Solo travel is doable anywhere in the world. You can fly to any country alone, stay anywhere alone, and explore any city alone. But having a pleasant experience alone is not always guaranteed.
I don’t typically mind my own company. I actually enjoy solo experiences. But a full week without one real face to face conversation or social interaction was starting to eat away at me. It was something I had truly never experienced before.
I felt so out of place as I moved through Romanian cities alone. I felt like I stood out in crowds as a young woman by myself. I was lonely not just because I was alone, but because I was the only one alone.
Now this is not to say Romania isn’t a beautiful country or not worth visiting. It absolutely is. But it may be better suited for travel with friends, a partner, or family. People you can share the experience with. The odds of meeting other backpackers or solo travelers are very slim.
Backpacking in Europe is easy and accessible, but only in places where tourism is huge. Central and Western Europe is where backpacking really thrives. Romania felt like a place that hadn’t fully developed that backpacking culture yet. It hasn’t been shaped by long term travelers, social hostel environments, or the expectation that you can easily meet others while traveling alone.

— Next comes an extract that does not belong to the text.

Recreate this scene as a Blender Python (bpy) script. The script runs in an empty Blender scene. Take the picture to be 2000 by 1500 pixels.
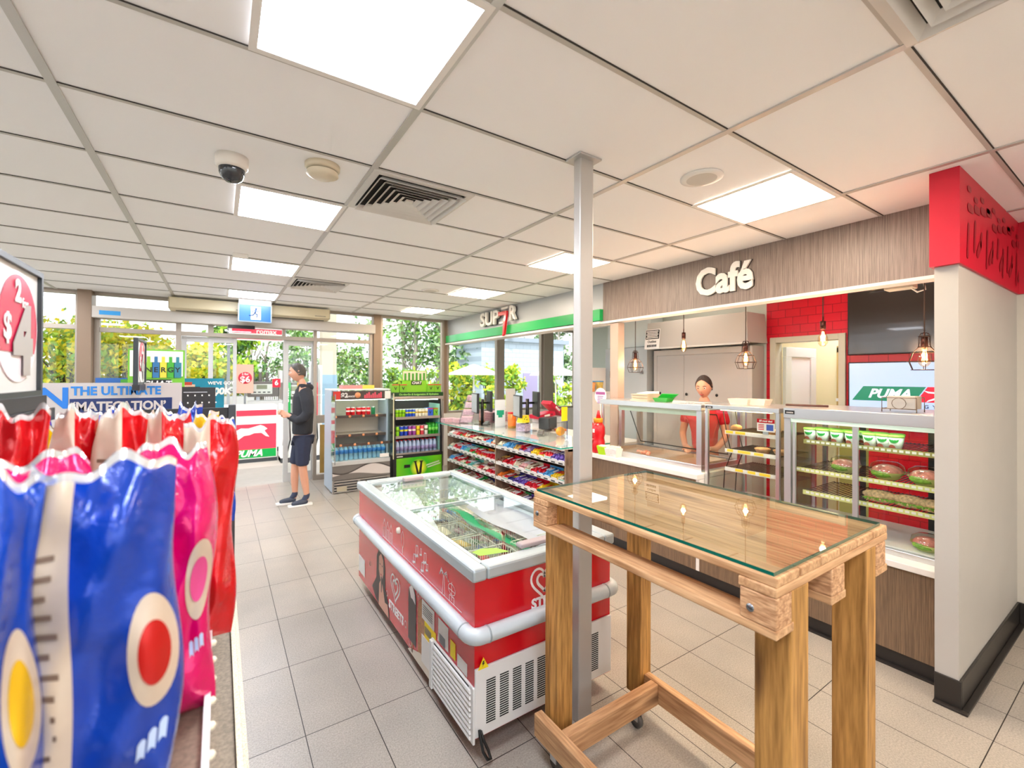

I just felt the entire time in Romania that I wasn’t in the right place. It never felt right. I constantly questioned if I should keep going, why I felt so down, and what I had done wrong.
But the reality is I am very comfortable with solo travel, so I booked the trip without hesitation. I’ve always made friends on the road and found myself surrounded by other travelers despite showing up alone. But certain places are not structured like that.
So before you go on a solo trip, do more research into the backpacking culture of the country. A hostel is usually a good start, but make sure it actually has backpacking vibes, not just a cheap accommodation for older travelers or people passing through for a weekend in Europe.
That’s where my mistake was, and it greatly impacted my experience traveling through this country.